We know of no court decision on this point but it is our opinion that a one-vehicle accident occurring because of a negligent condition in the highway is an accident "arising from the ownership, maintenance, or use of a motor vehicle" and, therefore (1) the driver and passengers in the vehicle involved in the accident are covered by basic reparation benefits and (2) the Commonwealth, the tort feasor, has no tort liability up to the sum of $10,000 because tort liability in that amount has been abolished.
4. Does KRS 304.39-070 require the reparation obligor of a claimant, if there be one, to intervene in a Board of Claims action or be forever barred from obtaining recovery?
Answer: Yes. When the Commonwealth is the tort feasor, the only way an obligor can obtain subrogation is through the Board of Claims because that is the only waiver of sovereign immunity in suits for negligence on the part of the Commonwealth. In Automobile Club Insurance Co. v. Commonwealth, Dept. of Highways, Ky., 414 S.W.2d 578 (1967), it was held that the Commonwealth could be required to pay contributions (or subrogation) through the Board of Claims. [See second appeal of same case 467 S.W.2d 326 (1971).]

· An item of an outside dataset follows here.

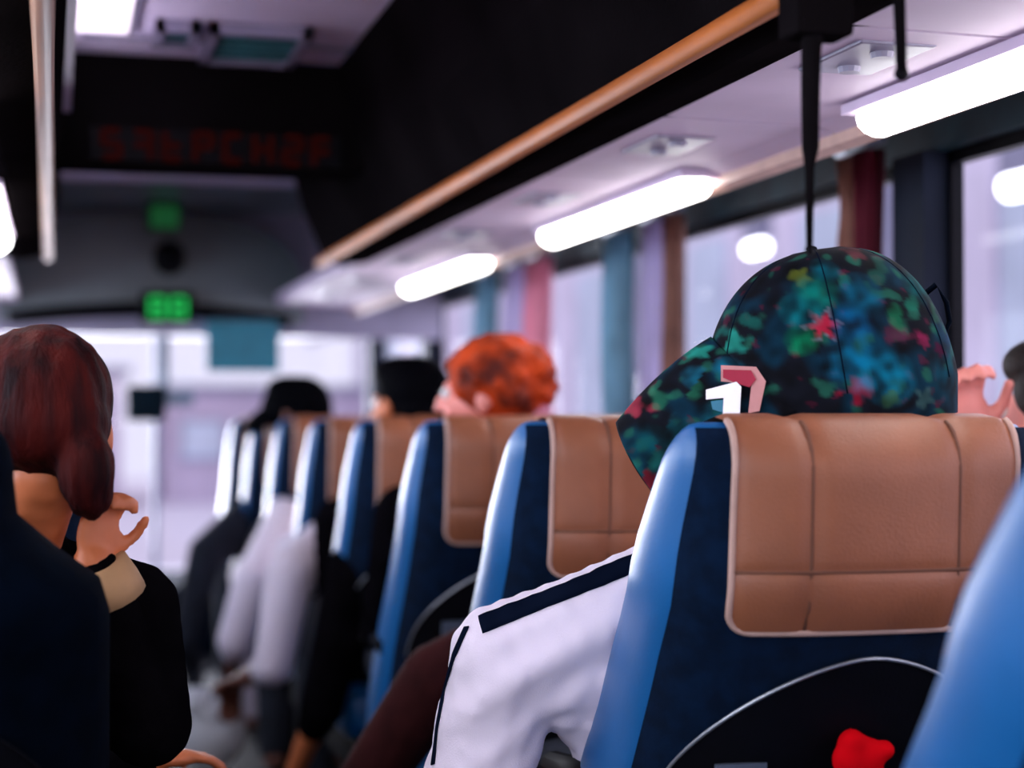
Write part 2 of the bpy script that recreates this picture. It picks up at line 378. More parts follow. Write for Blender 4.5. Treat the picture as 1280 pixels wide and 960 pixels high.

When we say that the reparation obligor must "intervene" in the Board of Claims, we mean that the obligor must file a claim in the Board of Claims for subrogation. It can do this either by intervening in an original action brought by the injured party or, if no such action is brought because a settlement has been made for no more than $10,000, it may file an action in the Board of Claims and attempt to prove the negligence of the Commonwealth in order to gain subrogation. See Commonwealth, Dept. of Transportation v. All Points Construction Co., Ky.App., 566 S.W.2d 171 (1977), discretionary review denied June 6, 1978. The statute of limitations on a claim by an obligor for subrogation runs from the date the obligor pays the obligee, not from the date of the injury. Id.